Тем не менее изучение роялистского движения при Термидоре и Директории позволяет кардинальным образом изменить это восприятие: в 1794-1799 гг. существовало как минимум четыре момента, когда реставрация монархии во Франции была весьма вероятна и абсолютно реальна. Не случайно ряд успешных политиков и военачальников той эпохи (в их числе Анри Ларивьер, Руайе-Коллар, генералы Вилло и Пишегрю и многие другие) стремились добиться милостей от Людовика XVIII или перейти к нему на службу
Первый момент приходится на конец 1794 - первую половину 1795 г., когда массовая усталость от Революции, высокий уровень недовольства политикой Национального Конвента, экономические и социальные проблемы заставляли французов видеть во временах монархии утраченный «Золотой век». Одновременно задумывались о своём будущем и политики: работа Национального Конвента подходила к концу, и перед его депутатами вставал вопрос о том, что их ждёт дальше, как сохранить накопленный в годы Революции политический и финансовый капитал, а также как спасти свою жизнь, если произойдёт реставрация королевской власти. В этих условиях самым выгодным казалось сыграть на опережение, первыми предложить свои услуги графу Прованскому, а то и самим возродить монархию, призвав на трон иностранного принца или войдя в регентский совет при малолетнем короле. Смерть Людовика XVII сделала все эти проекты неактуальными.

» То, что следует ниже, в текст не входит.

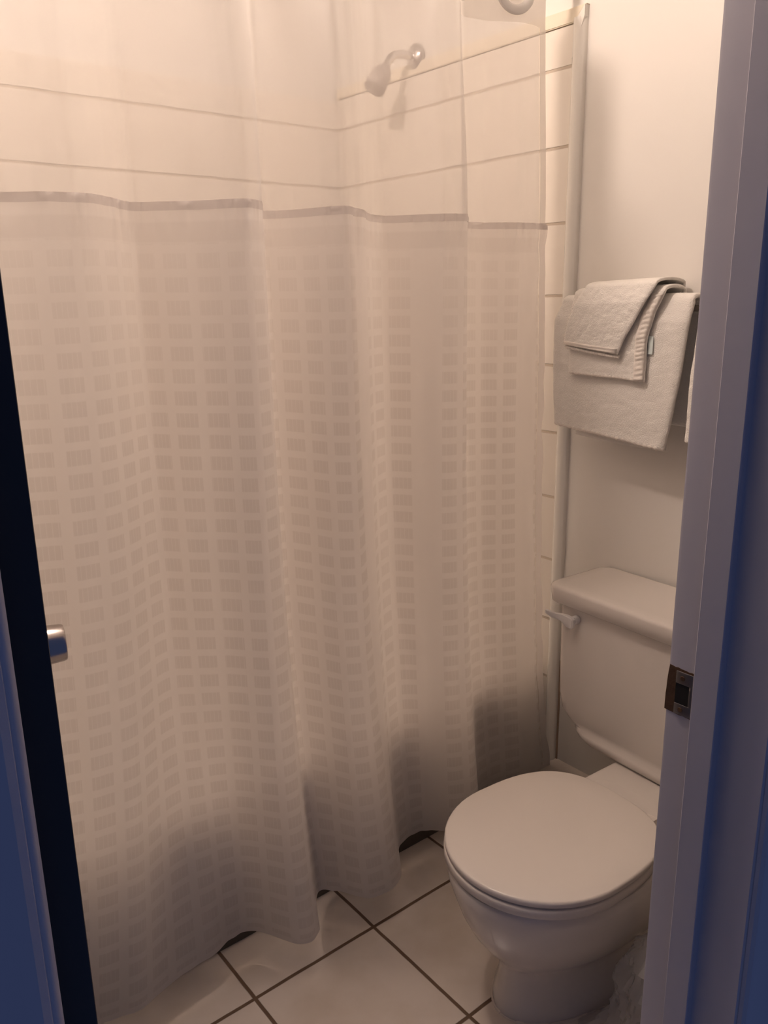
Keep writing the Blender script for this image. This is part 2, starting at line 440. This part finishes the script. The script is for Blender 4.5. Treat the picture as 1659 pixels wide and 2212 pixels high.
# door_knob on the room-facing side, axis along +x
prof = [(0.0, 0.031), (0.004, 0.032), (0.006, 0.028), (0.008, 0.014), (0.020, 0.0125), (0.026, 0.018), (0.030, 0.0262), (0.034, 0.0285), (0.055, 0.0268), (0.0585, 0.0255), (0.0595, 0.022), (0.0595, 0.0)]
rings = [[(a, 0.690+r*math.cos(t), 0.972+r*math.sin(t)) for t in [2*PI*k/40 for k in range(40)]] for a, r in prof[:-1]]
loft(kn, rings)
obj('knob', kn, 'satin', door, angle=30)
kn = bmesh.new()
rings = [[(-0.036-a, 0.690+r*math.cos(t), 0.972+r*math.sin(t)) for t in [2*PI*k/40 for k in range(40)]] for a, r in prof[:-1]]
loft(kn, rings); obj('knob', kn, 'satin', door, angle=30)
for zz in (0.2, 1.0, 1.82):
    bm = bmesh.new(); tube(bm, [(-0.038, -0.004, zz), (-0.038, -0.004, zz+0.09)], 0.0045, 12); obj('hinge', bm, 'door', door)

# ------------------------------------------------------------------ bathtub
RIM = 0.385; TY0 = 1.452
def rrect(x0, x1, y0, y1, r, z, n=8):
    out = []
    for cx, cy, a in ((x1-r, y1-r, 0), (x0+r, y1-r, PI/2), (x0+r, y0+r, PI), (x1-r, y0+r, 1.5*PI)):
        for k in range(n+1):
            t = a + PI/2*k/n; out.append((cx+r*math.cos(t), cy+r*math.sin(t), z))
    return out
tx0, tx1, ty1 = XL+0.002, XR-0.010, YB-0.010
tub = bmesh.new()
loft(tub, [rrect(tx0, tx1, TY0+0.012, ty1, 0.01, 0.0), rrect(tx0, tx1, TY0+0.012, ty1, 0.01, RIM-0.045),
           rrect(tx0, tx1, TY0+0.002, ty1, 0.012, RIM-0.038), rrect(tx0, tx1, TY0, ty1, 0.012, RIM-0.012), rrect(tx0, tx1, TY0+0.004, ty1, 0.012, RIM-0.003), rrect(tx0+0.005, tx1-0.005, TY0+0.012, ty1-0.005, 0.012, RIM),
           rrect(tx0+0.07, tx1-0.07, TY0+0.075, ty1-0.05, 0.10, RIM), rrect(tx0+0.08, tx1-0.08, TY0+0.085, ty1-0.06, 0.10, RIM-0.012),
           rrect(tx0+0.14, tx1-0.11, TY0+0.12, ty1-0.10, 0.12, 0.10), rrect(tx0+0.20, tx1-0.16, TY0+0.17, ty1-0.15, 0.12, 0.065)])
bt = obj('bathtub', tub, 'tub', angle=50)
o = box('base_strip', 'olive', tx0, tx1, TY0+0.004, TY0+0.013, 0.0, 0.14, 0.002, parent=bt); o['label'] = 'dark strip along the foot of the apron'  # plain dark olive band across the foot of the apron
tag(bt, 'white bathtub behind the shower curtain, its apron showing under the hem', 'bathtub')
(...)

Второй момент - лето-осень 1795 г. Депутаты Конвента не сомневались, что выборы принесут победу монархистам (как, собственно, и получилось). На этот раз камнем преткновения стала Веронская декларация Людовика XVIII, сулившая прощение всем, кроме цареубийц. Опасаясь за свои жизни, депутаты решились на корректировку Конституции III года, приняли «декреты о двух третях» и подавили восстание 13 вандемьера, направленное против произвола Конвента и стремления его членов остаться у власти. Тогда же, в 1795 г., на авансцену вышла армия, которая была использована не для подавления контрреволюционных мятежей, а как решающий аргумент в политической борьбе. Уже в прериале Конвент обратился к регулярным войскам, в вандемьере они были использованы в полной мере.